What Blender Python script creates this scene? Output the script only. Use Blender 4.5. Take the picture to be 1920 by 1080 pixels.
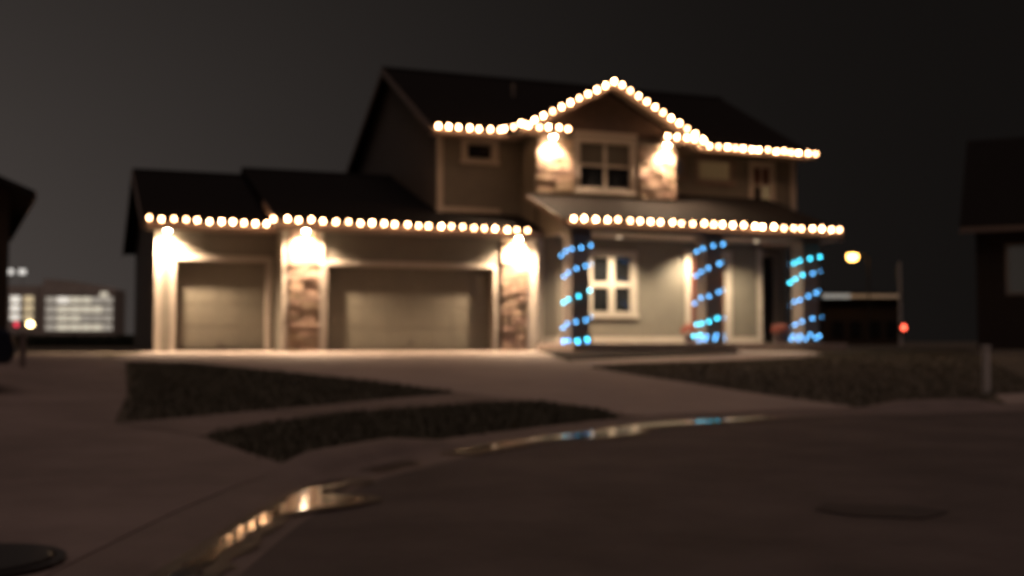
import bpy, bmesh, math, random
import numpy as np
from mathutils import Vector, Matrix
random.seed(7); RNG = np.random.default_rng(7)
S = bpy.context.scene
COL = S.collection
for o in list(bpy.data.objects): bpy.data.objects.remove(o)

# ------------------------------------------------------------ camera (house axes: x along the front, y into the lot, z up)
cam_d = bpy.data.cameras.new('camera'); cam = bpy.data.objects.new('camera', cam_d); COL.objects.link(cam); S.camera = cam
cam.location = (-2.082, -30.762, 0.263)
cam.rotation_euler = (math.radians(90 + 2.73), 0, math.radians(-21.408))
cam_d.sensor_width = 36; cam_d.lens = 39.69; cam_d.clip_end = 6000; cam_d.clip_start = 0.05
cam_d.dof.use_dof = True; cam_d.dof.focus_distance = 1.05; cam_d.dof.aperture_fstop = 5.6   # focus hunted near: whole place soft

# ------------------------------------------------------------ night sky with the glow of a town
W = bpy.data.worlds.new('World'); S.world = W; W.use_nodes = True
nt = W.node_tree; nt.nodes.clear()
def wn(t, **k):
    n = nt.nodes.new(t)
    for a, b in k.items(): setattr(n, a, b)
    return n
out = wn('ShaderNodeOutputWorld'); bg = wn('ShaderNodeBackground'); bg2 = wn('ShaderNodeBackground'); add = wn('ShaderNodeAddShader')
tc = wn('ShaderNodeTexCoord')
dot = wn('ShaderNodeVectorMath', operation='DOT_PRODUCT'); dot.inputs[1].default_value = Vector((-0.5, 0.866, 0)).normalized()
nt.links.new(tc.outputs['Generated'], dot.inputs[0])
def m(op, a, b=None, clamp=False):
    n = wn('ShaderNodeMath', operation=op); n.use_clamp = clamp
    for i, v in enumerate((a, b)):
        if v is None: continue
        if isinstance(v, (int, float)): n.inputs[i].default_value = v
        else: nt.links.new(v, n.inputs[i])
    return n.outputs[0]
sep = wn('ShaderNodeSeparateXYZ'); nt.links.new(tc.outputs['Generated'], sep.inputs[0])
up = m('SUBTRACT', 1.0, m('MAXIMUM', sep.outputs[2], 0.0))
glow = m('MULTIPLY', m('POWER', m('MAXIMUM', dot.outputs['Value'], 0.0), 3.6), m('POWER', up, 2.0))
val = m('ADD', m('MULTIPLY', glow, 0.084), 0.0058)
nt.links.new(val, bg.inputs['Strength']); bg.inputs['Color'].default_value = (1.0, 0.84, 0.76, 1)
sky = wn('ShaderNodeTexSky'); sky.sky_type = 'NISHITA'; sky.sun_disc = False
sky.sun_elevation = math.radians(-6); sky.sun_rotation = math.radians(200)
nt.links.new(sky.outputs[0], bg2.inputs['Color']); bg2.inputs['Strength'].default_value = 0.05
nt.links.new(bg.outputs[0], add.inputs[0]); nt.links.new(bg2.outputs[0], add.inputs[1]); nt.links.new(add.outputs[0], out.inputs['Surface'])

# faint warm overcast/street glow from behind the camera
sun_d = bpy.data.lights.new('sun', 'SUN'); sun = bpy.data.objects.new('sun', sun_d); COL.objects.link(sun)
sun_d.energy = 0.49; sun_d.angle = math.radians(60); sun_d.color = (1.0, 0.71, 0.62)
sun.rotation_euler = (math.radians(20), 0, math.radians(-12))

S.view_settings.view_transform = 'Standard'; S.view_settings.look = 'None'; S.view_settings.exposure = 0; S.view_settings.gamma = 1
S.view_settings.use_curve_mapping = False
S.render.engine = 'CYCLES'
S.cycles.use_adaptive_sampling = False; S.cycles.max_bounces = 6; S.cycles.use_denoising = True
S.cycles.filter_width = 2.2; S.cycles.sample_clamp_indirect = 4.0
S.cycles.blur_glossy = 0.5; S.cycles.caustics_reflective = False; S.cycles.caustics_refractive = False

# ------------------------------------------------------------ materials
MATS = {}
def mat(name, col, rough=0.7, var=0.0, scale=8.0, bump=0.0, bscale=40.0, rnd=0.0, metal=0.0, lap=0.0, coat=0.0, stretch=None, ior=None, spec=.5):
    M = bpy.data.materials.new(name); M.use_nodes = True; t = M.node_tree; b = t.nodes['Principled BSDF']
    b.inputs['Roughness'].default_value = rough; b.inputs['Metallic'].default_value = metal
    b.inputs['Specular IOR Level'].default_value = spec
    if ior: b.inputs['IOR'].default_value = ior
    if coat: b.inputs['Coat Weight'].default_value = coat
    L = t.links.new; N = t.nodes.new
    c = N('ShaderNodeTexCoord'); src = c.outputs['Object']
    if stretch:
        mp = N('ShaderNodeMapping'); mp.inputs['Scale'].default_value = stretch; L(src, mp.inputs[0]); src = mp.outputs[0]
    colsock = None
    rgb = N('ShaderNodeRGB'); rgb.outputs[0].default_value = (*col, 1); colsock = rgb.outputs[0]
    if var:
        n1 = N('ShaderNodeTexNoise'); n1.inputs['Scale'].default_value = scale; n1.inputs['Detail'].default_value = 6; n1.inputs['Roughness'].default_value = .65
        L(src, n1.inputs['Vector'])
        mr = N('ShaderNodeMapRange'); mr.inputs[1].default_value = .3; mr.inputs[2].default_value = .7; mr.inputs[3].default_value = 1 - var; mr.inputs[4].default_value = 1 + var
        L(n1.outputs['Fac'], mr.inputs[0])
        mx = N('ShaderNodeVectorMath'); mx.operation = 'SCALE'; L(colsock, mx.inputs[0]); L(mr.outputs[0], mx.inputs['Scale']); colsock = mx.outputs[0]
    if rnd:
        oi = N('ShaderNodeObjectInfo'); mr = N('ShaderNodeMapRange'); mr.inputs[3].default_value = 1 - rnd; mr.inputs[4].default_value = 1 + rnd
        L(oi.outputs['Random'], mr.inputs[0])
        mx = N('ShaderNodeVectorMath'); mx.operation = 'SCALE'; L(colsock, mx.inputs[0]); L(mr.outputs[0], mx.inputs['Scale'])
        hs = N('ShaderNodeHueSaturation'); mr2 = N('ShaderNodeMapRange'); mr2.inputs[3].default_value = .48; mr2.inputs[4].default_value = .52
        mm = N('ShaderNodeMath'); mm.operation = 'FRACT'; m7 = N('ShaderNodeMath'); m7.operation = 'MULTIPLY'; m7.inputs[1].default_value = 7.31
        L(oi.outputs['Random'], m7.inputs[0]); L(m7.outputs[0], mm.inputs[0]); L(mm.outputs[0], mr2.inputs[0]); L(mr2.outputs[0], hs.inputs['Hue'])
        L(mx.outputs[0], hs.inputs['Color']); colsock = hs.outputs[0]
    L(colsock, b.inputs['Base Color'])
    nrm = None
    if lap:      # lapped boards: saw-tooth relief running up the wall
        s = N('ShaderNodeSeparateXYZ'); L(c.outputs['Object'], s.inputs[0])
        d = N('ShaderNodeMath'); d.operation = 'DIVIDE'; d.inputs[1].default_value = lap; L(s.outputs[2], d.inputs[0])
        fr = N('ShaderNodeMath'); fr.operation = 'FRACT'; L(d.outputs[0], fr.inputs[0])
        iv = N('ShaderNodeMath'); iv.operation = 'SUBTRACT'; iv.inputs[0].default_value = 1; L(fr.outputs[0], iv.inputs[1])
        bp = N('ShaderNodeBump'); bp.inputs['Strength'].default_value = .5; bp.inputs['Distance'].default_value = .015; L(iv.outputs[0], bp.inputs['Height']); nrm = bp.outputs[0]
    if bump:
        n2 = N('ShaderNodeTexNoise'); n2.inputs['Scale'].default_value = bscale; n2.inputs['Detail'].default_value = 5; L(src, n2.inputs['Vector'])
        bp = N('ShaderNodeBump'); bp.inputs['Strength'].default_value = bump; bp.inputs['Distance'].default_value = .02; L(n2.outputs['Fac'], bp.inputs['Height'])
        if nrm: L(nrm, bp.inputs['Normal'])
        nrm = bp.outputs[0]
    if nrm: L(nrm, b.inputs['Normal'])
    MATS[name] = M; return M
def emat(name, col, strength, base=(0.5, 0.5, 0.5)):
    M = bpy.data.materials.new(name); M.use_nodes = True; b = M.node_tree.nodes['Principled BSDF']
    b.inputs['Base Color'].default_value = (*base, 1); b.inputs['Emission Color'].default_value = (*col, 1); b.inputs['Emission Strength'].default_value = strength
    b.inputs['Roughness'].default_value = .3
    MATS[name] = M; return M
mat('siding', (.148, .137, .115), .6, .08, 3, .1, 60, lap=.15)
mat('side_siding', (.17, .15, .135), .6, .08, 3, .1, 60, lap=.15, spec=.08)
mat('trim', (.45, .405, .355), .5, .05, 4, .05, 50)
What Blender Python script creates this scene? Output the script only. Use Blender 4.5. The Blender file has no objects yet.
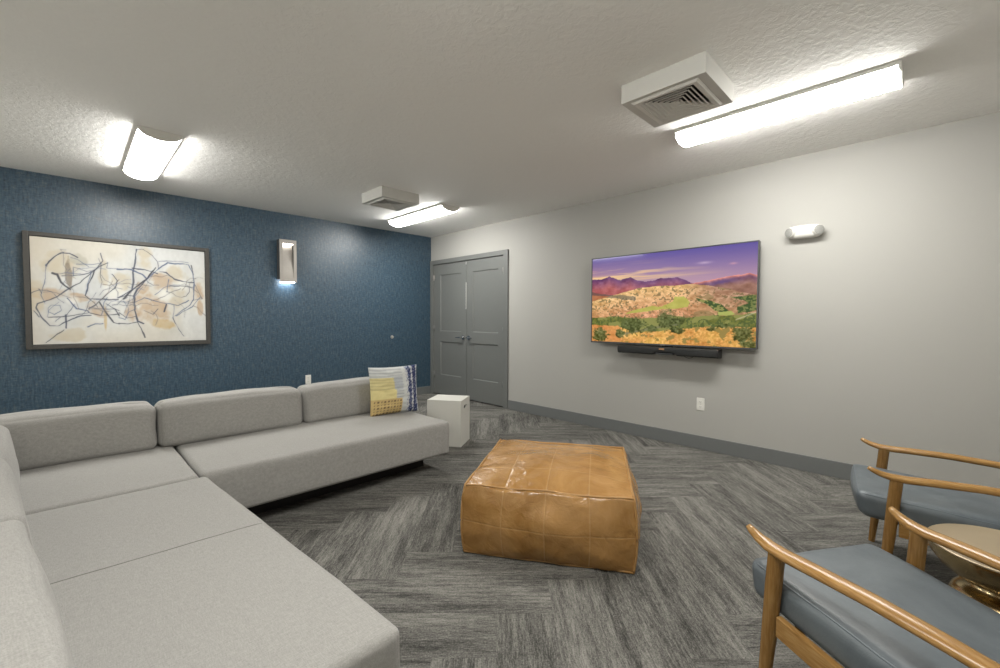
import bpy, bmesh, math, random, json
import numpy as np
from mathutils import Vector, Matrix, noise
random.seed(4)
C = bpy.context.scene.collection
PI = math.pi
F, YAW, PITCH, ROLL = 429.776, math.radians(44.9946), math.radians(-2.0408), math.radians(.15036)
CX, CY, CZ, H = -4.0757, -5.6288, 1.1936, 2.477
TR = json.loads('''{"strokes":[[2,[0.072,0.736],[0.114,0.822],[0.148,0.868],[0.191,0.869],[0.23,0.838]],[1,[0.076,0.729],[0.084,0.77],[0.122,0.831],[0.165,0.878]],[1,[0.072,0.744],[0.071,0.656],[0.062,0.559],[0.047,0.462],[0.065,0.386]],[1,[0.038,0.517],[0.05,0.478]],[3,[0.1,0.667],[0.125,0.661],[0.142,0.589],[0.167,0.55],[0.188,0.527]],[1,[0.209,0.736],[0.211,0.653]],[1.3,[0.15,0.651],[0.242,0.659],[0.287,0.685],[0.333,0.741],[0.361,0.804],[0.369,0.822],[0.357,0.889]],[1.5,[0.184,0.535],[0.241,0.589],[0.287,0.668],[0.333,0.741],[0.394,0.808]],[1,[0.225,0.771],[0.315,0.781],[0.361,0.79]],[1.6,[0.18,0.527],[0.119,0.449],[0.069,0.407],[0.025,0.381],[0.019,0.349],[0.044,0.254],[0.08,0.174],[0.122,0.173],[0.16,0.214],[0.23,0.263],[0.293,0.272]],[1.3,[0.077,0.254],[0.152,0.263],[0.23,0.28],[0.284,0.297],[0.348,0.276],[0.446,0.291]],[2,[0.172,0.439],[0.196,0.379],[0.217,0.338],[0.275,0.322],[0.284,0.306]],[2,[0.165,0.279],[0.162,0.156]],[2.2,[0.319,0.723],[0.286,0.576],[0.267,0.465],[0.285,0.441],[0.358,0.435],[0.406,0.432],[0.447,0.439]],[1.2,[0.3,0.704],[0.277,0.541],[0.269,0.49]],[1.7,[0.412,0.689],[0.441,0.631],[0.426,0.551],[0.377,0.471],[0.34,0.409],[0.284,0.339]],[2,[0.344,0.401],[0.367,0.324],[0.386,0.273],[0.414,0.204],[0.445,0.186]],[1.6,[0.274,0.162],[0.31,0.187],[0.357,0.195]],[1,[0.284,0.356],[0.348,0.341],[0.424,0.343],[0.446,0.326]],[1.4,[0.377,0.393],[0.424,0.343],[0.446,0.273]],[1,[0.077,0.335],[0.094,0.367],[0.136,0.369],[0.144,0.32],[0.11,0.279],[0.077,0.303],[0.077,0.335]],[1,[0.008,0.317],[0.036,0.254]],[1,[0.063,0.014],[0.151,0.14]],[1,[0.394,0.808],[0.384,0.755],[0.449,0.754]],[2,[0.56,0.963],[0.549,0.827],[0.533,0.718],[0.537,0.612],[0.527,0.539],[0.447,0.456]],[1,[0.56,0.963],[0.601,0.969],[0.653,0.913],[0.69,0.845],[0.695,0.771]],[2,[0.449,0.748],[0.528,0.744],[0.589,0.706],[0.615,0.663],[0.684,0.761],[0.75,0.848],[0.886,0.846],[0.915,0.757],[0.926,0.623],[0.919,0.468],[0.889,0.39],[0.791,0.274]],[2,[0.695,0.744],[0.739,0.739],[0.794,0.679],[0.85,0.646],[0.92,0.651]],[1.2,[0.76,0.592],[0.816,0.599],[0.92,0.599]],[1.3,[0.755,0.666],[0.743,0.535]],[2.3,[0.615,0.663],[0.557,0.541],[0.536,0.469],[0.541,0.326],[0.555,0.219],[0.591,0.192]],[2.4,[0.674,0.787],[0.62,0.673],[0.568,0.596],[0.517,0.521],[0.476,0.448]],[1.6,[0.541,0.415],[0.598,0.463],[0.65,0.438],[0.736,0.404],[0.814,0.392],[0.883,0.447]],[2.2,[0.736,0.395],[0.719,0.32]],[1.7,[0.445,0.193],[0.504,0.192],[0.555,0.21],[0.575,0.147],[0.595,0.047]],[1.7,[0.967,0.49],[0.906,0.371],[0.848,0.322],[0.802,0.274]],[1.2,[0.779,0.255],[0.79,0.199],[0.846,0.046]],[1.5,[0.446,0.307],[0.495,0.254],[0.545,0.264]],[1.2,[0.476,0.422],[0.505,0.343],[0.495,0.254]],[1,[0.597,0.327],[0.649,0.291],[0.681,0.347]],[1.3,[0.904,0.842],[0.921,0.738]],[1,[0.696,0.854],[0.795,0.876],[0.886,0.869]],[1.8,[0.533,0.763],[0.61,0.753],[0.684,0.724]],[1,[0.447,0.456],[0.496,0.484],[0.542,0.469],[0.541,0.415],[0.447,0.412]],[1.5,[0.446,0.254],[0.485,0.237],[0.505,0.308],[0.546,0.344]],[1,[0.932,0.623],[0.979,0.471],[0.907,0.448]],[1,[0.786,0.387],[0.779,0.255]]],"patches":[[0.147,0.745,0.069,0.09,0],[0.111,0.482,0.094,0.049,1],[0.33,0.341,0.056,0.06,1],[0.013,0.428,0.032,0.142,0],[0.234,0.805,0.035,0.05,2],[0.369,0.668,0.029,0.155,0],[0.185,0.7,0.012,0.148,3],[0.24,0.439,0.045,0.034,1],[0.371,0.273,0.008,0.121,4],[0.185,0.09,0.107,0.05,0],[0.611,0.889,0.048,0.082,0],[0.694,0.642,0.066,0.073,1],[0.628,0.346,0.097,0.128,1],[0.815,0.52,0.069,0.094,0],[0.817,0.747,0.057,0.076,0],[0.458,0.605,0.049,0.123,0],[0.713,0.19,0.066,0.046,4],[0.955,0.547,0.03,0.097,1],[0.588,0.543,0.031,0.054,1],[0.966,0.373,0.018,0.078,1]],"tv":{"ridge":[[-0.008,0.752],[0.081,0.751],[0.125,0.776],[0.157,0.763],[0.199,0.726],[0.251,0.741],[0.282,0.751],[0.332,0.712],[0.38,0.691],[0.428,0.694],[0.475,0.716],[0.564,0.714],[0.574,0.72],[0.614,0.693],[0.662,0.648],[0.737,0.634]],"rridge":[[0.662,0.641],[0.755,0.661],[0.809,0.68],[0.879,0.697],[0.929,0.699],[0.962,0.715],[1.0,0.688]],"hill":[[-0.006,0.483],[0.112,0.53],[0.198,0.568],[0.251,0.589],[0.341,0.621],[0.4,0.627],[0.437,0.635],[0.511,0.633],[0.564,0.624],[0.623,0.631],[0.672,0.64],[0.801,0.597],[0.888,0.557],[1.001,0.5]],"band_top":[[-0.004,0.291],[0.197,0.302],[0.33,0.276],[0.446,0.289],[0.564,0.299],[0.662,0.292],[0.756,0.303],[0.845,0.311],[1.002,0.325]],"band_bot":[[-0.005,0.204],[0.196,0.19],[0.299,0.124],[0.417,0.128],[0.564,0.157],[0.623,0.171],[0.756,0.192],[0.846,0.194],[1.002,0.197]],"field":[[0.493,0.404],[0.564,0.464],[0.574,0.514],[0.623,0.516],[0.657,0.453],[0.643,0.401],[0.584,0.382],[0.493,0.38],[0.33,0.343],[0.239,0.327],[0.331,0.384],[0.428,0.414]],"field2":[[0.81,0.345],[0.88,0.352],[0.899,0.318],[0.863,0.302],[0.812,0.308]],"green2":[[0.681,0.495],[0.756,0.465],[0.828,0.42],[0.863,0.36],[0.845,0.327],[0.792,0.362],[0.765,0.405],[0.71,0.459]],"green3":[[0.862,0.493],[1.001,0.5],[1.001,0.357],[0.914,0.326],[0.905,0.392],[0.963,0.422],[0.93,0.456]],"trees":[[0.31,0.2,0.095,0.1],[0.529,0.26,0.075,0.13],[0.059,0.08,0.075,0.09],[0.217,0.104,0.04,0.06],[0.417,0.161,0.05,0.04],[0.594,0.156,0.04,0.04],[0.94,0.13,0.06,0.1],[0.854,0.202,0.06,0.03],[0.584,0.26,0.05,0.06],[0.784,0.175,0.04,0.03],[0.965,0.034,0.05,0.05]]}}''')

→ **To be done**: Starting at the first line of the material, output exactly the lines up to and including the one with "cam_d.dof.use_dof = True;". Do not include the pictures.

→ **Solved problem**:
What Blender Python script creates this scene? Output the script only. Use Blender 4.5. Take the picture to be 1920 by 1080 pixels.
import bpy, bmesh, math, random
import numpy as np
from mathutils import Vector, Matrix
random.seed(7); RNG = np.random.default_rng(7)
S = bpy.context.scene
COL = S.collection
for o in list(bpy.data.objects): bpy.data.objects.remove(o)

# ------------------------------------------------------------ camera (house axes: x along the front, y into the lot, z up)
cam_d = bpy.data.cameras.new('camera'); cam = bpy.data.objects.new('camera', cam_d); COL.objects.link(cam); S.camera = cam
cam.location = (-2.082, -30.762, 0.263)
cam.rotation_euler = (math.radians(90 + 2.73), 0, math.radians(-21.408))
cam_d.sensor_width = 36; cam_d.lens = 39.69; cam_d.clip_end = 6000; cam_d.clip_start = 0.05
cam_d.dof.use_dof = True; cam_d.dof.focus_distance = 1.05; cam_d.dof.aperture_fstop = 5.6   # focus hunted near: whole place soft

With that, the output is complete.